Wednesday, May 31, 2006

The Post Reaganites

The Moose observes that houses divided against themselves cannot stand.

The White House and the House of Representatives are at war with each other. So much so that Dennis Hastert stood with William Jefferson rather than Alberto Gonzales.

The immediate complaint was Executive Branch over-reach. But the conflict goes far deeper than that. It is also about the treatment of Porter Goss, the Dubai deal, big spending and immigration.

But the problem is even more profound than that.

The deeper cause of the split between the While House and the House is that the latter feel that they are being condescended to. The House Republicans sense that the elitists at 1600 Pennsylvania Avenue view them as a bunch of right wing, nativist yahoos.

And these "yokels" intend to teach the patricians at the White House a lesson. Moreover, the House Republicans have as their potent allies in the entire network of conservative talk radio who are raging against the "elitist" inside-the-beltway machine.

The talk among House Republicans is that they plan to go their own way this November. Comprehensive immigration reform is a non-starter with them. The wingers in the House could care less about the political fate of their own President. Even Karl Rove cannot persuade them otherwise.

This is a deeply ironic moment. This White House once thrived on the politics of pandering to the base. Now, they are being devastated by it.

This is a lesson for the Democrats, as well.

The truth is that the anti-immigration House Republicans are post-Reaganites. Unlike the Gipper, they express a crabby, narrow version of conservatism that is the polar opposite of the sunny optimism of Reagan. Consider these eloquent remarks that President Reagan delivered at the re-opening of the Statue of Liberty in 1986,

"We sometimes forget that even those who came here first to settle the new land were also strangers. I've spoken before of the tiny Arabella, a ship at anchor just off the Massachusetts coast. A little group of Puritans huddled on the deck. And then John Winthrop, who would later become the first Governor of Massachusetts, reminded his fellow Puritans there on that tiny deck that they must keep faith with their God, that the eyes of all the world were upon them, and that they must not forsake the mission that God had sent them on, and they must be a light unto the nations of all the world -- a shining city upon a hill.
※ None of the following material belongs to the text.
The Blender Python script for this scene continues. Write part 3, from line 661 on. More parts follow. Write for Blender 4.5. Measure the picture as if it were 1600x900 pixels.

"Call it mysticism if you will, I have always believed there was some divine providence that placed this great land here between the two great oceans, to be found by a special kind of people from every corner of the world, who had a special love for freedom and a special courage that enabled them to leave their own land, leave their friends and their countrymen, and come to this new and strange land to build a New World of peace and freedom and hope."

Our country could benefit from a revival of Reaganite conservatism in the GOP and JFK progressivsm in the Democratic Party.